No. 50 Fifty Years Ago

We’re playing Symmetry today, checking out the Billboard Hot 100 from this week in 1970. We’ll look at the top five and then see what was hanging on the hook at No. 50 fifty years ago.

Here’s the top five from the Hot 100 as of November 21, 1970:

“I Think I Love You” by the Partridge Family
“We’ve Only Just Begun” by the Carpenters
“I’ll Be There” by the Jackson 5
“The Tears Of A Clown” by Smokey Robinson & The Miracles
“Fire & Rain” by James Taylor

I don’t think I was particularly thrilled by that set of five records fifty years ago, as my senior year of high school was sliding by. I noted earlier this week that at the time I thought “I Think I Love You” was a little too poppy but that I admire its craft now.
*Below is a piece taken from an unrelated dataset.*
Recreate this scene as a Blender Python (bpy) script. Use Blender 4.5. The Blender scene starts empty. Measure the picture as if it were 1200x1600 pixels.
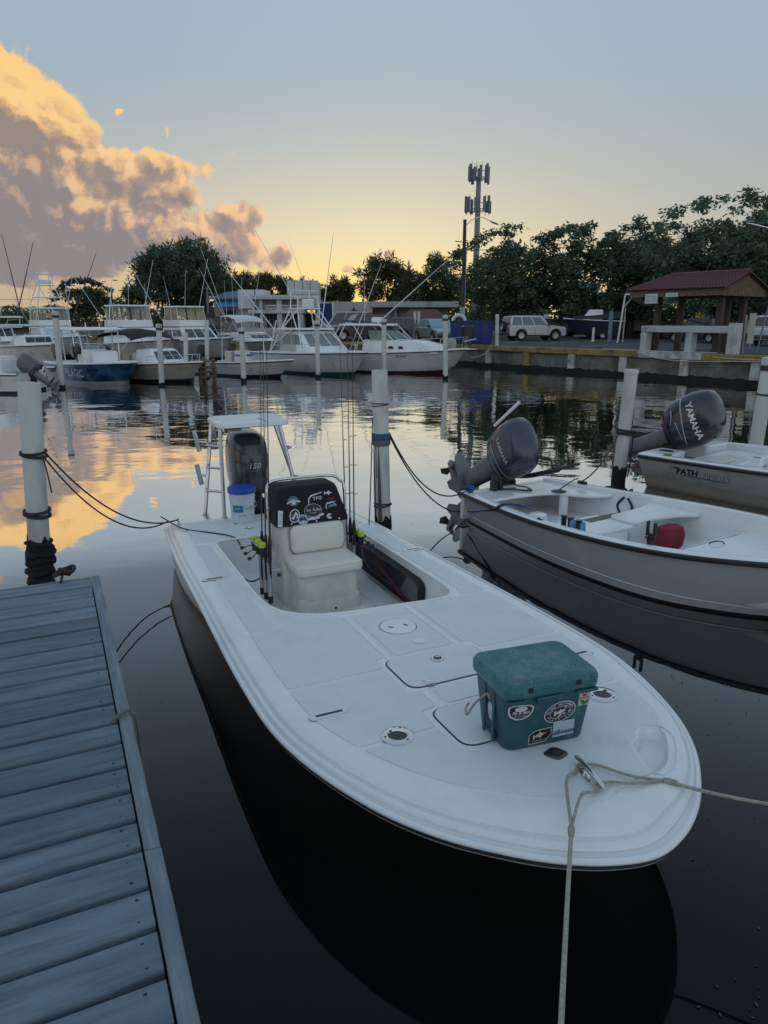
import bpy, bmesh, math, random
import numpy as np
from mathutils import Vector, Matrix, Quaternion
from mathutils.geometry import delaunay_2d_cdt
R = math.radians
PI = math.pi
sc = bpy.context.scene
C = sc.collection
random.seed(7)
rng = np.random.default_rng(11)

# ---------------------------------------------------------------- camera, sky, sun, exposure
CAM_H, PITCH, FPX = 2.6, R(15.1), 1110.0
cd = bpy.data.cameras.new('camera')
cam = bpy.data.objects.new('camera', cd)
C.objects.link(cam)
cam.location = (0, 0, CAM_H)
cam.rotation_euler = (R(90) - PITCH, 0, 0)
cd.sensor_fit = 'VERTICAL'
cd.sensor_height = 36.0
cd.lens = 36.0 * FPX / 1600.0
cd.clip_start = 0.05
cd.clip_end = 4000
sc.camera = cam
vs_ = sc.view_settings
vs_.view_transform = 'Standard'
vs_.look = 'None'
vs_.exposure = 0.0
vs_.gamma = 1.0
vs_.use_curve_mapping = False
sc.render.engine = 'CYCLES'
sc.cycles.max_bounces = 5
sc.cycles.diffuse_bounces = 2
sc.cycles.glossy_bounces = 4
sc.cycles.transparent_max_bounces = 16
sc.cycles.caustics_reflective = False
sc.cycles.caustics_refractive = False
sc.cycles.use_denoising = True

SUN_AZ, SUN_EL = R(0.6), R(2.6)       # azimuth measured from +Y towards +X: sunset behind the trees ahead


def mr_add(math_, back): return math_('MULTIPLY_ADD', back, .45, .45)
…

One of the best things about the records we love is that they connect with us emotionally, tie in somehow to what we’re feeling at the time they come along. Over the fifty years that I’ve been seriously listening to and thinking about music, there are no doubt hundreds of records with which I’ve connected emotionally.

None of these five are among those hundreds of records.

They’re fine records all, but not one of them has ever meant anything to me. (There is that one fleeting memory of hearing the Partridge Family record during a long-ago date, but that’s it.) Even James Taylor’s classic, ushering in (kind of, sort of, maybe) the era of the singer-songwriter (a genre I loved then and still love) has no emotional resonance for me.

I would guess it’s one of the few times that would happen during the years of my so-called sweet spot, running from the late summer of 1969 to the late autumn of 1975. Four of the five – all except “I’ll Be There” – are in the iPod and thus are a part of my day-to-day listening, but the prospect of deleting them would bring no distress (except, and this make sense, a slight bit of regret at losing “I Think I Love You”).

But what do we find when we get to our other business this morning? What was at No. 50 during the third week of November 1970?

We find the record that in a very few weeks would become Neil Young’s first Top 40 hit: “Only Love Can Break Your Heart.” Pulled from the stellar album After The Gold Rush, the record had been No. 60 a week earlier and would rise to No. 33. It’s a good record. (For what it matters, it’s not in the iPod either, though maybe it should be.)